In a sense I think that was most naturally and what I mean by that it’s like African American culture particularly has had many different manifestations but there has always been a consistent energy if you like, so what we've seen in jazz will be able to free style or all of that kind of essentially was what African Americans were bringing with them. We say in Caribbean but we saw in Brazil so it’s almost as if it’s just 360 genres, like the culture has gone in many different journeys, its evolved in many different ways via many different technologies, but essentially when we look at what were doing in West Africa or when we look at those kind of poetic traditions when we look at Europe priests you know, of the day and still in Brazil now have to memorise thousands of poems, literally memorising it’s like, so this kind of like rhythmic oral poetry it’s been very consistent, a very present thing in Africa, in all culture in African Caribbean culture particularly.

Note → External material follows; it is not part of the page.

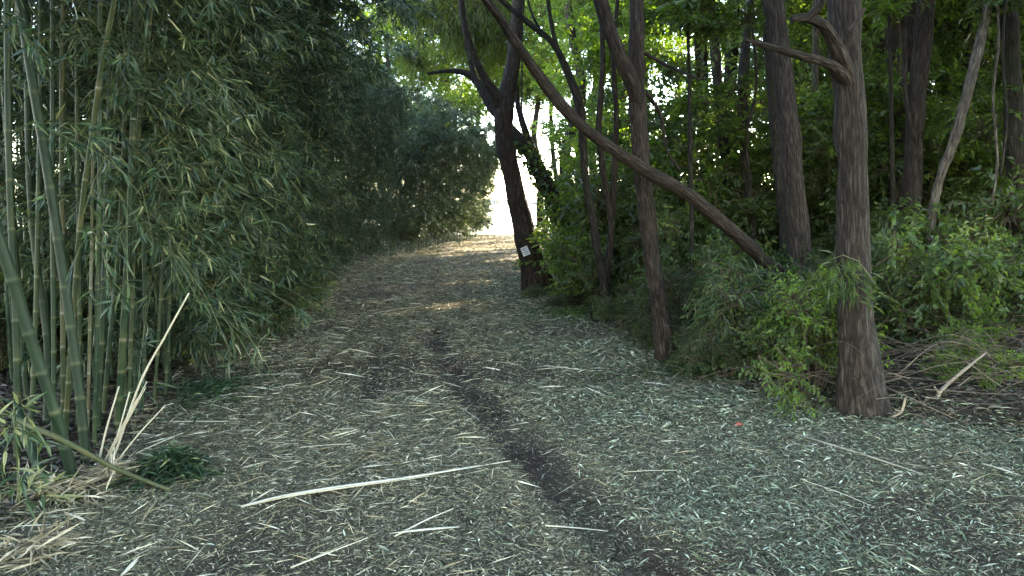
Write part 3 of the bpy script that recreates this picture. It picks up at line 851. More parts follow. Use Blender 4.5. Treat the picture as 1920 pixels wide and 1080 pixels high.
# the fallen culm and the splintered canes at the corner
cane("fallen_bamboo", "fallen grey-brown bamboo lying aslant in front of the thick culms", "bamboo", [at(20, 778, 4.0), at(60, 800, 3.95), at(123, 828, 3.9), gpt(230, 905, 0.03) * 0.5 + at(210, 868, 3.95) * 0.5, gpt(320, 925, 0.015)], 0.019, 0.66, mat=M_CULM)
SPL = [
    ("longest white splintered cane, pointing high up toward the path", [(205, 868), (262, 720), (310, 630), (354, 550)], 4.35, 4.15, 0.0075, 0.72),
    ("broad white splintered cane leaning in the middle of the broken cluster", [(190, 905), (215, 830), (250, 765), (276, 716)], 4.3, 4.2, 0.009, 0.8),
    ("white splinter standing most upright at the broken cluster's near-culm side", [(183, 880), (198, 810), (223, 725)], 4.35, 4.3, 0.0075, 0.75),
    ("thin pale splinter just inside the broad one", [(197, 890), (225, 800), (243, 735)], 4.3, 4.25, 0.006, 0.85),
    ("thin fawn splinter fanning lowest toward the path", [(200, 895), (255, 820), (310, 760)], 4.25, 4.1, 0.005, 0.8),
    ("short white upright stub at the foot of the broken canes", [(212, 930), (212, 885), (214, 840)], 4.1, 4.1, 0.009, 0.95),
    ("white peeled stub beside the thick culm's foot near the frame edge", [(46, 945), (56, 905), (52, 870)], 4.05, 4.1, 0.012, 0.95),
    ("second peeled stub leaning beside the first near the frame edge", [(62, 950), (60, 915), (66, 885)], 4.0, 4.05, 0.008, 0.9),
]
for lab, pts, d0, d1, r_, tn in SPL:
    ds = np.linspace(d0, d1, len(pts))
    P = [at(px, py, d) for (px, py), d in zip(pts, ds)]
    P[0][2] = max(hz(P[0][0], P[0][1]) - 0.01, -0.02)
    cane("splintered_cane", lab, "cane", P, r_, tn, split=r_ > 0.008, group="broken canes at the corner")

# unseen bamboo continuing the grove beside the viewer, added to cut skylight
for k in range(16):
    y = -9 + 0.85 * k
    if y < 4.2: place_bamboo(EDGE + INNER, -3.9 - random.uniform(0, 1.4) - (0.9 if y > 1 else 0), y, random.uniform(-.8, .8), random.uniform(.95, 1.15), "unseen grove bamboo added beside the viewer to cut skylight", "unseen bamboos added beside the viewer")

TALL = [bamboo_proto(260 + k, 8.0, random.uniform(1.3, 2.0), 0.024, 3.2, 1.1, 3, 15, 6, 0.3) for k in range(3)]  # leafy only above the view, added to shade the front culms
for k in range(13):
    y = 0.8 + 0.42 * k
    x = min(-3.1, -0.72 * y - 0.55) - random.uniform(0, 0.9)
    place_bamboo(TALL, x, y, random.uniform(-.5, .5), random.uniform(.95, 1.1), "unseen tall bamboo added overhead to shade the front culms", "unseen tall bamboos added for shade")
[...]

I think it’s almost natural that and hopefully in the 21st century that we all start to see the necessary dialogues that New York had for a period of time that L.A had for a period of time, its popping up elsewhere in the world and hopefully particularly in Africa we can see that all over. I won’t say Africa as if I don’t know that there are millions of countries in Africa. I know that can often help with market, I mean it in the sense that I don’t think you can sell America back to America better than America already does it. Britain tried that for a very long time, it didn’t work and finally they started to get a better voice it’s because it’s not an American voice any more. If you rapped in American accent now in England people will just look at you and say, have you lost your mind. 15 years ago that was the norm, everybody did it and so I fell like all over the content I’ve travelled where at that stage where that dialogue has been happening but what Zimbabwe can bring for the table in my own opinion what Africa generally can bring to the table is an African, you can’t be an American and you shouldn’t be an American. You know African Americans have particular experience and here it’s like, the musicians from here have done so well. We’re talking about the this the other day you know I’ve been with people that, Hugh Masekela and the Miriam Makebas, the people that haven’t even taken America or Britain. You know you've got something that’s’ so unique and so beautiful and so different and that’s what you should add into hip hop. It’s your experience and you flavour.